— EXERCISE DIRECTIONS —
Skip all pictures. Write out the data below from its first line through the line that contains "UsdGeom.Xform.Define(stage, '/World')".

— MATERIAL —

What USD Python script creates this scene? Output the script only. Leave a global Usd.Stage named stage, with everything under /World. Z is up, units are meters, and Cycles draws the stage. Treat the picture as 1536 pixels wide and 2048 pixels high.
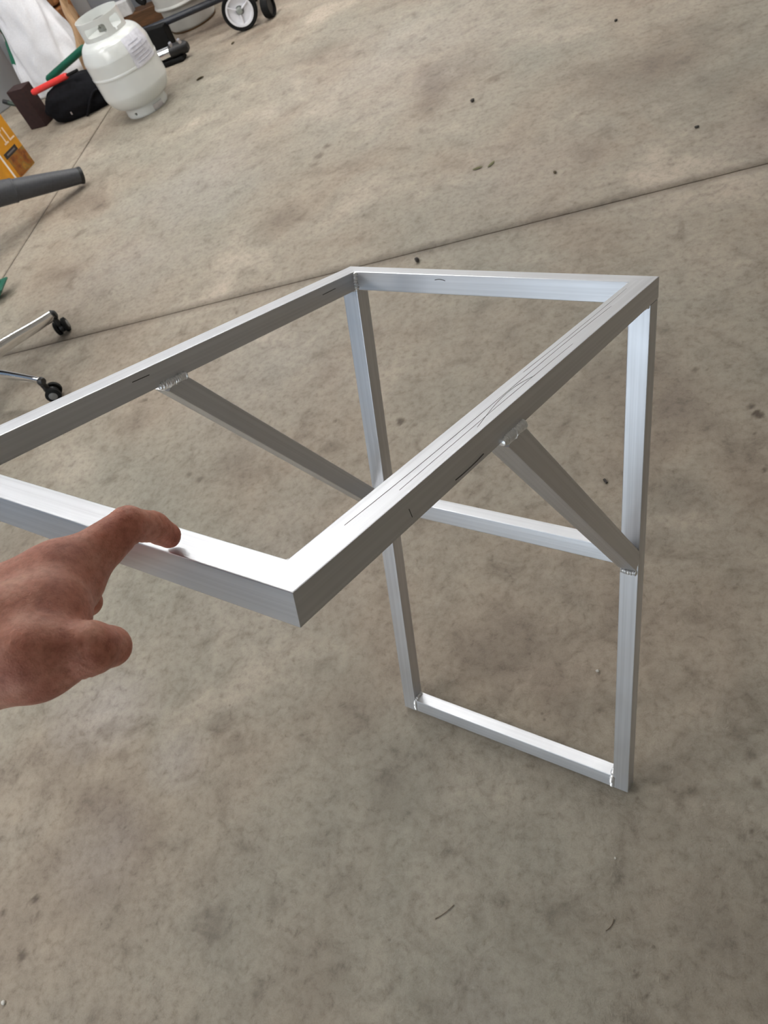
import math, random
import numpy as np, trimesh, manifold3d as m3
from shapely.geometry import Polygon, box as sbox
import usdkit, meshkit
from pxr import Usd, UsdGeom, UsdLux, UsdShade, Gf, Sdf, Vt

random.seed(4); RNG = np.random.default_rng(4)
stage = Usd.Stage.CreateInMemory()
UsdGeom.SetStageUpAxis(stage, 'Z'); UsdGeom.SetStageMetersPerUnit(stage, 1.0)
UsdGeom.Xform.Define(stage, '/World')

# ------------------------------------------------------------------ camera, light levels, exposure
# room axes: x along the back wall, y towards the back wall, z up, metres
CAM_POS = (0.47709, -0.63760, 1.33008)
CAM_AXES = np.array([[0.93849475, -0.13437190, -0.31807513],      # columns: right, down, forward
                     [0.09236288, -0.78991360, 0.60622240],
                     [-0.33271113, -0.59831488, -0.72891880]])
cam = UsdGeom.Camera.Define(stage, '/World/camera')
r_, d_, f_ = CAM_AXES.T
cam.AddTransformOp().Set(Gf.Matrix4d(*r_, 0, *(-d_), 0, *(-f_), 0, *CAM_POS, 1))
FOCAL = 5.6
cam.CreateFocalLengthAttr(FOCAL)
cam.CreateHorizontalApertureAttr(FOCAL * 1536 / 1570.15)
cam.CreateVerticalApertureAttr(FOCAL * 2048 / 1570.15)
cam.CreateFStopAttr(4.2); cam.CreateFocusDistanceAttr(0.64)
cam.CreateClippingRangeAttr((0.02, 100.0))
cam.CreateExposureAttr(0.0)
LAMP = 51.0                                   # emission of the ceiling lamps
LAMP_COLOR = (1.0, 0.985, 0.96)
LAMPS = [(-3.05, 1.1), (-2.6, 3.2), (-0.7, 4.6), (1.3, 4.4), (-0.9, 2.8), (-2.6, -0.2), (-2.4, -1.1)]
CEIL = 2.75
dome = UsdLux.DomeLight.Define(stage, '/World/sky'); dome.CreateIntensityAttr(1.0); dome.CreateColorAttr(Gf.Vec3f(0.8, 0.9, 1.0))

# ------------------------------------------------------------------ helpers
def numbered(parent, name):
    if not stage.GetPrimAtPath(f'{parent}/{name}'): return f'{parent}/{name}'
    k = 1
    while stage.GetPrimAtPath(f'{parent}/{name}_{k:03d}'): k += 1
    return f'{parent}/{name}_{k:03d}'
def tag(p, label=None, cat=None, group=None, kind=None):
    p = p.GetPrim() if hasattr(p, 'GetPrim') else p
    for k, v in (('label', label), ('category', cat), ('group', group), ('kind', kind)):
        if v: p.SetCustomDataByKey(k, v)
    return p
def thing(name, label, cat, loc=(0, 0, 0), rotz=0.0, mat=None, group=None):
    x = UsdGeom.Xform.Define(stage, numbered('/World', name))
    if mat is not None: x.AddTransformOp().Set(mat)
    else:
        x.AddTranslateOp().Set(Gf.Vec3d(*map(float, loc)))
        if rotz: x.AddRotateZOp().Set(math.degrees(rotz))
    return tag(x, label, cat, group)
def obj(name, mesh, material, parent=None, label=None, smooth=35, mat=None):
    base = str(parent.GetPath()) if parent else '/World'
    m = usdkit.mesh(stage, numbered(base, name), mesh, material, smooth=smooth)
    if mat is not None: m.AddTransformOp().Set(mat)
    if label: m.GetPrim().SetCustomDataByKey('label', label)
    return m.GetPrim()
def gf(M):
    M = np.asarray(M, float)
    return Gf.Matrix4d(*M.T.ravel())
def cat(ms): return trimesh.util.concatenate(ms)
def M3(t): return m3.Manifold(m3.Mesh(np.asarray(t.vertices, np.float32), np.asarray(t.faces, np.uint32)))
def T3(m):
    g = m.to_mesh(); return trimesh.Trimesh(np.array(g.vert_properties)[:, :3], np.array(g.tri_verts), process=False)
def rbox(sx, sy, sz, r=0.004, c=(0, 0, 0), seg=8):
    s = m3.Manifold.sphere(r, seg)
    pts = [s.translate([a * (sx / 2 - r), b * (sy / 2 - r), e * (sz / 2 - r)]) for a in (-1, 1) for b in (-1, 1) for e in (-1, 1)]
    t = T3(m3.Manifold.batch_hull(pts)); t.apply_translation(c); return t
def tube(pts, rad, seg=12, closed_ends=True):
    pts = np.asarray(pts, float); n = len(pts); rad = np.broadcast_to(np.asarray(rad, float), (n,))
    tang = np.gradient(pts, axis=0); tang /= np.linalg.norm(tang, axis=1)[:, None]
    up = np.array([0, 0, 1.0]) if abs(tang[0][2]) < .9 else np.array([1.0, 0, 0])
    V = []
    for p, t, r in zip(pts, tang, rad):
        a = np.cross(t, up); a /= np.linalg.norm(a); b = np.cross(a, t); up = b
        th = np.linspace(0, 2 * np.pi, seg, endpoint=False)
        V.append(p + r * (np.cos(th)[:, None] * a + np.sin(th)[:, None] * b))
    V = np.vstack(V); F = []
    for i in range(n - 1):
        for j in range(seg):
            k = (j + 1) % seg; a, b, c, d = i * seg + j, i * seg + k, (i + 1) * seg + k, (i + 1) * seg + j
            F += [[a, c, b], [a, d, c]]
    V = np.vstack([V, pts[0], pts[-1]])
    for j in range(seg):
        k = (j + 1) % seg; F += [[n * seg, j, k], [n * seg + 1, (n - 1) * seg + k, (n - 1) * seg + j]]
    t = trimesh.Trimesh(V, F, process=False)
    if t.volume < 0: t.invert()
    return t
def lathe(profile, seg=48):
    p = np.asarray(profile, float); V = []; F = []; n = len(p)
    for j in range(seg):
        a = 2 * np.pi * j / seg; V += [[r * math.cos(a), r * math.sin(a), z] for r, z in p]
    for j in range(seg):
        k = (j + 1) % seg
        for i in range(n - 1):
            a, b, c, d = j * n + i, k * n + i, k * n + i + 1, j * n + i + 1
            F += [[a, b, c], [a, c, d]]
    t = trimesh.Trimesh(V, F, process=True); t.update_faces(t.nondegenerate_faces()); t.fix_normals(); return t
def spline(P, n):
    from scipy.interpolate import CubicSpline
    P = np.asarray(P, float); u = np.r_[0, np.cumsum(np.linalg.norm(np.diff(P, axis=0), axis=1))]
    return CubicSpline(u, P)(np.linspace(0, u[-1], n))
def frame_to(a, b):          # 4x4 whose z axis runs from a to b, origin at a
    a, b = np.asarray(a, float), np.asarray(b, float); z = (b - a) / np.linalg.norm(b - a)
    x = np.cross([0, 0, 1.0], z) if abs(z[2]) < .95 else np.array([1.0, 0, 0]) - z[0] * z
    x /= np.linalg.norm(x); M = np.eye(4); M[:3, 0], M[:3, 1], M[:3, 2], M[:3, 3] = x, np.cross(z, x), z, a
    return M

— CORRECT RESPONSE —
What USD Python script creates this scene? Output the script only. Leave a global Usd.Stage named stage, with everything under /World. Z is up, units are meters, and Cycles draws the stage. Treat the picture as 1536 pixels wide and 2048 pixels high.
import math, random
import numpy as np, trimesh, manifold3d as m3
from shapely.geometry import Polygon, box as sbox
import usdkit, meshkit
from pxr import Usd, UsdGeom, UsdLux, UsdShade, Gf, Sdf, Vt

random.seed(4); RNG = np.random.default_rng(4)
stage = Usd.Stage.CreateInMemory()
UsdGeom.SetStageUpAxis(stage, 'Z'); UsdGeom.SetStageMetersPerUnit(stage, 1.0)
UsdGeom.Xform.Define(stage, '/World')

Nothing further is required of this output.